Se sabe que él siempre había sentido una especial interés por el cine y hay registros, incluso, de que en 1936 llegó a escribirle una carta a Sergei Eisenstein solicitándole el ingreso a la escuela soviética, VGIK. Su demanda, sin embargo, nunca tuvo respuesta y pronto sus sueños audiovisuales quedaron atrás, por lo que para cuando Rosset lo convocó, Beckett no contaba con ningún tipo de experiencia cinematográfica. En su correspondencia de la época resulta evidente que estaba aterrado y que temía, más que nada, no poder representar lo que se imaginaba.
Hoy uno puede juzgar esa eficacia dado que Film es bastante fácil de conseguir y un rápido vistazo al corto de 22 minutos permite adentrarse en el puro pensamiento becketteano aplicado al cine. La idea en sí es atractiva, aunque críptica, y su carácter revolucionario ha inspirado a muchísimos teóricos como Gilles Deleuze a considerarla como la base de algo mucho más importante que un simple film. Basada en la máxima esse et percipi (ser es ser percibido), idea central del filósofo irlandés del siglo XVIII George Berkley, Beckett imaginó una persecución al estilo del cine mudo. La presa, en este caso, no escapa de un peligro concreto, sino de lo que el autor – quien odiaba personalmente ser grabado, filmado o fotografiado – definió como “la agonía de ser percibido”. Así, la trama central consiste en dos puntos de vista: el de E (el ojo o Eye en inglés), representado mecánicamente por la cámara que busca ver, y el de O (el objeto), menos nítido, un hombre que escruta su entorno pero busca escapar de ser visto, por lo cual siempre lo vemos de espaldas o desde un ángulo en el que él no sabe que E lo está mirando. Sólo al final, luego de que O se recluye de todas las criaturas capaz de observarlo y se duerme, desapareciendo la capacidad de percibir su entorno, E se acerca y lo enfrenta, revelando su cara. Cuando O despierta y ve a E de frente, descubre que E no es otro que él mismo y se horroriza, simbolizando la imposibilidad de escapar a la autopercepción.
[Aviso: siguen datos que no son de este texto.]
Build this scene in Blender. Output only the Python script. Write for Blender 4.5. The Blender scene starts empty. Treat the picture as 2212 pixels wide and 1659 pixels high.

En primer lugar, cuando se estaba armando el equipo técnico, fortuitamente apareció Boris Kaufman como director de fotografía, alguien que terminaría por ordenar un poco más la idea de cómo se debían ver las visiones contrapuestas. Su nombre, por entonces, era absolutamente reconocible gracias al Oscar que había ganado por su trabajo en On the waterfront (1955) de Elia Kazan, pero los cinéfilos probablemente lo asociaban más a su hermano, el genial cineasta ruso Dziga Vertov, y a su colaboración con Jean Vigo en L’Atalante (1934) y Zero en conduite (1933).
El segundo y más conocido milagro involucró a la elección del actor que debía representar a O. Según los recuerdos de Alan Schneider, como la idea en la película era jugar un poco con la lógica del cine mudo, uno de los primeros nombres que se barajaron fue el de Charlie Chaplin. Sin embargo, a los 75 años él ya estaba absolutamente retirado y no hubo forma de contactarlo, por lo que se estudiaron nuevas opciones, y de entre ellas surgió el nombre de otra icónica estrella de los albores del cine: Buster Keaton. Esta no era la primera vez que el mítico actor se veía convocado para participar en una obra de Beckett, ya que años antes se le había ofrecido y había rechazado el rol de Lucky en la fatídica puesta de Esperando a Godot en Miami, pero en esta oportunidad, a pesar de haber leído y no entendido el guion de Film, decidió aceptar por una cuestión económica.
Con todo ya en marcha, en julio de 1964 Beckett viajó a Estados Unidos por primera y última vez para participar del rodaje, que terminó durando 11 días. Aún después de varias reuniones de preproducción en la casa de Barney Rosset, el proceso en sí resultó ser extremadamente errático. A pesar de su probada experiencia, no se le dejó hacer sugerencias ni improvisar a Keaton quien, sin embargo, se mantuvo estoico aún en las condiciones más deplorables. Los problemas surgían constantemente y se resolvían con reescrituras y ajustes que, en algunos casos, significaron alteraciones importantes a la versión original. En este sentido es notable la eliminación de toda una secuencia inicial de ocho minutos (recuperada años después de una lata olvidada en la cocina de Rosset y presentada en el ensayo documental Notfilm (2015) de Ross Lipman) debido a que el mal manejo de la cámara generó un efecto estroboscópico que mareaba al espectador.
El proceso de edición y postproducción no fue menos complicado y, para cuando la película finalmente estuvo lista, no suscitó interés. Alan Schneider luego recordaría que “nadie quería cortos” en esa época, por lo cual Film “se volvió una pieza solitaria, muy solitaria realmente. Una que nadie había visto y que aparentemente pocos querían ver”. Recién para mediados de 1965, y de forma muy limitada, el corto comenzó a circular por festivales en Estados Unidos y en Europa. Fue abucheada y celebrada por igual y, aún en este circuito, atrajo más atención por representar una suerte de revival del veterano Keaton que por Beckett y su filosofía.
En los años siguientes Film quedó olvidada, relegada al estatus de curiosidad u objeto de culto. No se sabe si por el espanto que le produjo esta experiencia o por la falta de nuevas oportunidades, Beckett no volvió a producir material para el cine, sino que prefirió orientar sus experimentaciones audiovisuales al medio televisivo, dónde tenía mayor control y seguridad.